<<<<

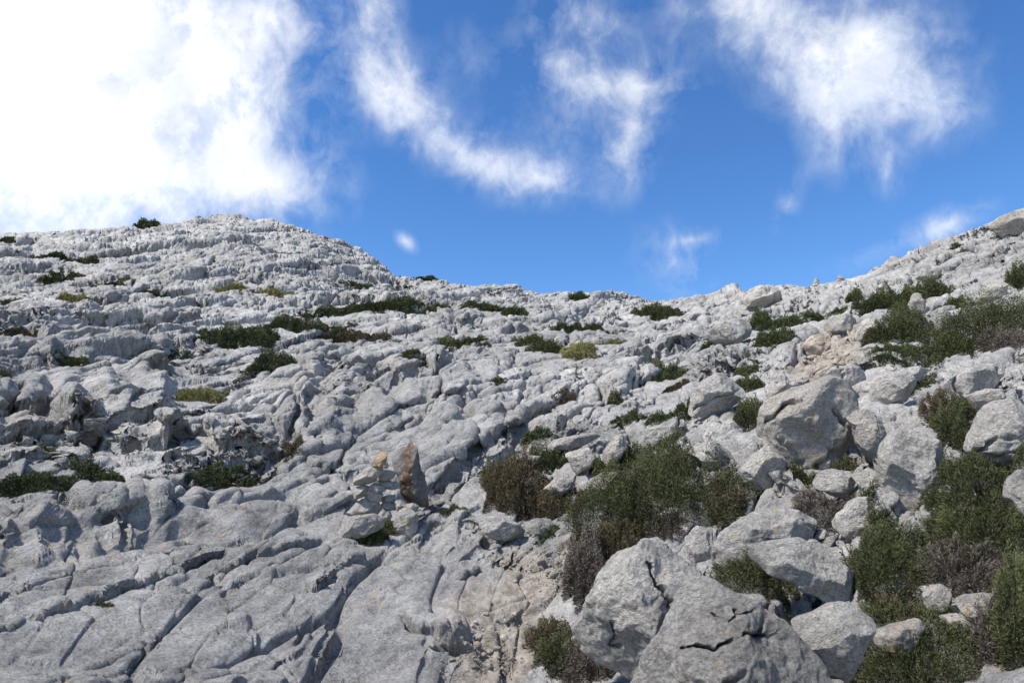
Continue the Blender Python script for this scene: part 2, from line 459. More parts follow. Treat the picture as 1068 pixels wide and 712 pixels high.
def rock_material(name, rust=False, tint=(1, 1, 1)):
    m, nt, b = mat(name); s = NB(nt)
    pos = s.n('ShaderNodeNewGeometry').outputs['Position']
    mp = s.n('ShaderNodeMapping'); s.l(pos, mp.inputs[0]); mp.inputs['Rotation'].default_value = (0.4, 0.3, 0.7); mp.inputs['Scale'].default_value = (1, 1.9, 1.4)
    big = s.noise(pos, 0.22, 4, 0.55)
    mid = s.noise(mp.outputs[0], 1.7, 8, 0.66, 0.4)
    fine = s.noise(pos, 22, 7, 0.7)
    spk = s.noise(pos, 95, 3, 0.6)
    patch_ = s.noise(pos, 0.75, 5, 0.6, 0.8)
    tone = s.math('ADD', s.math('MULTIPLY', big, 0.40), s.math('MULTIPLY', mid, 0.60))
    tone = s.math('ADD', tone, s.math('MULTIPLY', s.math('SUBTRACT', patch_, 0.5), 0.40))
    tone = s.math('ADD', tone, s.math('MULTIPLY', s.math('SUBTRACT', fine, 0.5), 0.42))
    col = s.ramp(tone, [(0.30, (0.205, 0.196, 0.185)), (0.42, (0.365, 0.351, 0.330)), (0.54, (0.495, 0.475, 0.445)), (0.66, (0.69, 0.66, 0.615))])
    # warm tan film in places
    wm = s.ramp(s.noise(pos, 0.9, 6, 0.6), [(0.56, 0.0), (0.70, 1.0)])
    col = s.mix(s.math('MULTIPLY', wm, 0.6), col, (0.44, 0.385, 0.32))
    # pale crusts and dark algae streaks
    wl = s.ramp(s.noise(pos, 7.5, 7, 0.7, 0.6), [(0.60, 0.0), (0.66, 1.0)])
    col = s.mix(s.math('MULTIPLY', wl, 0.55), col, (0.60, 0.59, 0.56))
    st = s.n('ShaderNodeMapping'); s.l(pos, st.inputs[0]); st.inputs['Scale'].default_value = (2.6, 0.8, 0.5)
    dk = s.ramp(s.noise(st.outputs[0], 2.0, 7, 0.7, 0.5), [(0.53, 0.0), (0.66, 1.0)])
    col = s.mix(s.math('MULTIPLY', dk, 0.50), col, (0.150, 0.147, 0.145))
    sp = s.ramp(spk, [(0.33, 0.62), (0.52, 1.0), (0.72, 1.15)])
    col = s.mix(1.0, col, sp, 'MULTIPLY')
    # ochre lichen dots
    vn = s.n('ShaderNodeTexVoronoi'); vn.inputs['Scale'].default_value = 13
    wv = s.n('ShaderNodeVectorMath', operation='ADD'); s.l(pos, wv.inputs[0])
    nz = s.n('ShaderNodeTexNoise'); nz.inputs['Scale'].default_value = 30; s.l(pos, nz.inputs['Vector'])
    sc = s.n('ShaderNodeVectorMath', operation='SCALE'); s.l(nz.outputs[1], sc.inputs[0]); sc.inputs['Scale'].default_value = 0.06
    s.l(sc.outputs[0], wv.inputs[1]); s.l(wv.outputs[0], vn.inputs['Vector'])
    gate = s.ramp(s.noise(pos, 1.1, 3, 0.5), [(0.52, 0.0), (0.58, 1.0)])
    lm = s.math('MULTIPLY', s.ramp(vn.outputs['Distance'], [(0.16, 1.0), (0.23, 0.0)]), gate)
    col = s.mix(s.math('MULTIPLY', lm, 0.55), col, (0.50, 0.35, 0.13))
    # limestone grit and soil
    at = s.n('ShaderNodeAttribute', attribute_name='soil')
    sl = s.math('ADD', s.math('MULTIPLY', at.outputs['Fac'], 1.25), s.math('MULTIPLY', s.math('SUBTRACT', s.noise(pos, 3.5, 6, 0.65), 0.55), 1.6))
    sl = s.math('MULTIPLY', s.ramp(sl, [(0.35, 0.0), (0.75, 1.0)]), s.ramp(at.outputs['Fac'], [(0.05, 0.0), (0.25, 1.0)]))
    sc2 = s.ramp(s.noise(pos, 16, 6, 0.7), [(0.35, (0.25, 0.20, 0.15)), (0.50, (0.45, 0.38, 0.30)), (0.66, (0.64, 0.57, 0.48))])
    col = s.mix(s.math('MULTIPLY', sl, 0.85), col, sc2)
    if rust:
        ob = s.n('ShaderNodeTexCoord').outputs['Object']
        sx = s.n('ShaderNodeSeparateXYZ'); s.l(ob, sx.inputs[0])
        off = s.math('ADD', sx.outputs['X'], s.math('MULTIPLY', s.math('SUBTRACT', s.noise(pos, 9, 5, 0.6), 0.5), 0.10))
        band = s.ramp(s.math('ABSOLUTE', s.math('ADD', off, 0.012)), [(0.012, 1.0), (0.036, 0.0)])
        rc = s.ramp(s.noise(pos, 24, 6, 0.7), [(0.35, (0.080, 0.040, 0.026)), (0.5, (0.20, 0.112, 0.065)), (0.66, (0.36, 0.225, 0.13))])
        col = s.mix(0.45, col, (0.13, 0.105, 0.09))
        brk = s.ramp(s.noise(pos, 14, 5, 0.65), [(0.38, 0.35), (0.50, 0.95)])
        col = s.mix(s.math('MULTIPLY', band, brk), col, rc)
    if tint != (1, 1, 1): col = s.mix(1.0, col, tint, 'MULTIPLY')
    s.l(col, b.inputs['Base Color'])
    b.inputs['Roughness'].default_value = 0.92
    b.inputs['Specular IOR Level'].default_value = 0.25
    # relief
    pit = s.n('ShaderNodeTexVoronoi'); pit.inputs['Scale'].default_value = 14; s.l(wv.outputs[0], pit.inputs['Vector'])
    rel = s.math('ADD', s.math('MULTIPLY', s.noise(mp.outputs[0], 7, 10, 0.72, 0.3), 0.11), s.math('MULTIPLY', fine, 0.045))
    rel = s.math('ADD', rel, s.math('MULTIPLY', s.ramp(pit.outputs['Distance'], [(0.1, 0.0), (0.4, 1.0)]), 0.008))
    rel = s.math('ADD', rel, s.math('MULTIPLY', spk, 0.006))
    bp = s.n('ShaderNodeBump'); bp.inputs['Strength'].default_value = 0.9; bp.inputs['Distance'].default_value = 0.8
    s.l(rel, bp.inputs['Height']); s.l(bp.outputs[0], b.inputs['Normal'])
    return m

ROCK = rock_material('grey_limestone')
LIGHT = rock_material('light_limestone', tint=(1.09, 1.06, 1.02))
PALE = rock_material('pale_limestone', tint=(1.12, 1.06, 0.98))
RUST = rock_material('rust_stained_limestone', rust=True)
CAIRN_PALE = rock_material('cairn_limestone', tint=(1.15, 1.09, 1.02))
TAN = rock_material('tan_limestone', tint=(1.14, 0.99, 0.84))
OCHRE = rock_material('ochre_limestone', tint=(1.12, 0.88, 0.60))

def leaf_material(name, dark, mid, light, trans=0.15):
    m, nt, b = mat(name); s = NB(nt)
    at = s.n('ShaderNodeAttribute', attribute_name='tone')
    col = s.ramp(at.outputs['Fac'], [(0.0, dark), (0.5, mid), (1.0, light)])
    s.l(col, b.inputs['Base Color'])
    b.inputs['Roughness'].default_value = 0.75; b.inputs['Specular IOR Level'].default_value = 0.2
    return m
LEAF = {
    'J': leaf_material('juniper_green', (0.020, 0.027, 0.010), (0.047, 0.060, 0.019), (0.098, 0.112, 0.038)),
    'G': leaf_material('heath_green', (0.019, 0.024, 0.010), (0.050, 0.057, 0.021), (0.112, 0.118, 0.046)),
    'B': leaf_material('brown_heath', (0.032, 0.024, 0.015), (0.076, 0.058, 0.031), (0.14, 0.11, 0.055)),
    'D': leaf_material('dry_twigs_grey', (0.040, 0.031, 0.024), (0.098, 0.078, 0.062), (0.20, 0.17, 0.14)),
    'Y': leaf_material('spurge_yellow', (0.10, 0.095, 0.028), (0.21, 0.19, 0.07), (0.34, 0.31, 0.13)),
}

# ------------------------------------------------------------------ mesh helpers
def link(name, verts, faces, material, parent=None, smooth=True, attr=None, origin=None):
    me = bpy.data.meshes.new(name)
    v = np.asarray(verts, np.float64)
    if origin is not None: v = v - origin
    f = np.asarray(faces, np.int32)
    me.vertices.add(len(v)); me.vertices.foreach_set('co', v.astype(F32).ravel())
    n = f.shape[1]
    me.loops.add(f.size); me.loops.foreach_set('vertex_index', f.ravel())
    me.polygons.add(len(f))
    me.polygons.foreach_set('loop_start', np.arange(0, f.size, n, dtype=np.int32))
    if smooth: me.polygons.foreach_set('use_smooth', np.ones(len(f), bool))
    for an, av in (attr or {}).items():
        a = me.attributes.new(an, 'FLOAT', 'POINT'); a.data.foreach_set('value', av.astype(F32))
    me.update(calc_edges=True)
    me.materials.append(material)
    o = bpy.data.objects.new(name, me); C.objects.link(o)
    if origin is not None: o.location = tuple(float(q) for q in origin)
    if parent is not None:
        o.parent = parent; o.location = (0, 0, 0) if origin is None else tuple(float(q) for q in (origin - np.array(parent.location)))
    return o

def tag(o, label=None, cat=None, group=None, kind=None):
    if label: o['label'] = label
    if cat: o['category'] = cat
    if group: o['group'] = group
    if kind: o['kind'] = kind
    return o

import bmesh
_ico = {}
def ico(n):
    if n not in _ico:
        bm = bmesh.new(); bmesh.ops.create_icosphere(bm, subdivisions=n, radius=1.0)
        v = np.array([q.co[:] for q in bm.verts]); f = np.array([[q.index for q in p.verts] for p in bm.faces])
        bm.free(); _ico[n] = (v / np.linalg.norm(v, axis=1)[:, None], f)
    return _ico[n]

def radial(poly):
    """radius of an outline around its centroid, by angle (720 steps)"""
    p = np.array(poly, float); c = p.mean(0)
    a2 = 0; cx = cy = 0
    for (x0, y0), (x1, y1) in zip(p, np.roll(p, -1, 0)):
        k = x0 * y1 - x1 * y0; a2 += k; cx += (x0 + x1) * k; cy += (y0 + y1) * k
    if abs(a2) > 1: c = np.array([cx / (3 * a2), cy / (3 * a2)])
    th = np.linspace(-math.pi, math.pi, 720, endpoint=False)
    dx, dy = np.cos(th), -np.sin(th)
    rad = np.zeros(720)
    for a, b in zip(p, np.roll(p, -1, 0)):
        e = b - a; w = a - c
        den = dx * e[1] - dy * e[0]
        den = np.where(np.abs(den) < 1e-9, 1e-9, den)
        t = (w[0] * e[1] - w[1] * e[0]) / den
        u = (w[0] * dy - w[1] * dx) / den
        ok = (t > 0) & (u >= -1e-6) & (u <= 1 + 1e-6)
        rad = np.where(ok, np.maximum(rad, t), rad)
    rad = np.where(rad == 0, rad[rad > 0].mean(), rad)
    k = np.exp(-(np.arange(-14, 15) / 6.0) ** 2); k /= k.sum()
    rad = np.convolve(np.concatenate([rad[-14:], rad, rad[:14]]), k, 'valid')
    return c, th, rad

PENDING = []
def boulder(label, poly, thick=0.8, sub=5, cracks=(), sink=1.0, material=None, cat='boulder', name='boulder', group=None,
            depth=None, free=False, rough=0.9, facets=14, dd=0.0):
    PENDING.append(dict(label=label, poly=poly, thick=thick, sub=sub, cracks=cracks, sink=sink, material=material, cat=cat, name=name,
                        group=group, depth=depth, free=free, rough=rough, facets=facets, dd=dd))

def place_pending():
    for q in PENDING:
        p = np.array(q['poly'], float)
        yb = p[:, 1].max(); low = p[p[:, 1] > yb - 0.35 * (yb - p[:, 1].min())]
        m = None
        if q['depth'] is None:
            g = ground(low[:, 0].mean(), yb - 0.5)
            q['depth'] = float(g @ V_F)
        c, th, rad = radial(p)
        q['rad'] = (c, th, rad)
        ground(c[0], yb - 1); bxc, byc = float(BX[LAST]), float(BY[LAST]) - (yb - c[1])
        rpx = rad.mean()
        q['dc'] = q['depth'] + q['dd'] + (0 if q['free'] else 0.30 * q['thick'] * rpx * q['depth'] / FPX)
        if not q['free']:
            w = (p[:, 0].max() - p[:, 0].min()) / 2; h = (yb - p[:, 1].min()) / 2
            b = np.maximum(blob(bxc, byc + 0.25 * h, 0.62 * w, 0.6 * h), 0.0)
            # only the ground that lies under this stone
            near_ = np.exp(-((Df - q['dc']) / (0.25 * q['dc'])) ** 2)
            Zd[...] -= 0.38 * q['sink'] * h * b * near_ * PXM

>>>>

### The request
Count the lines of the material that include the word "this", then state only the total.

### Written solution
2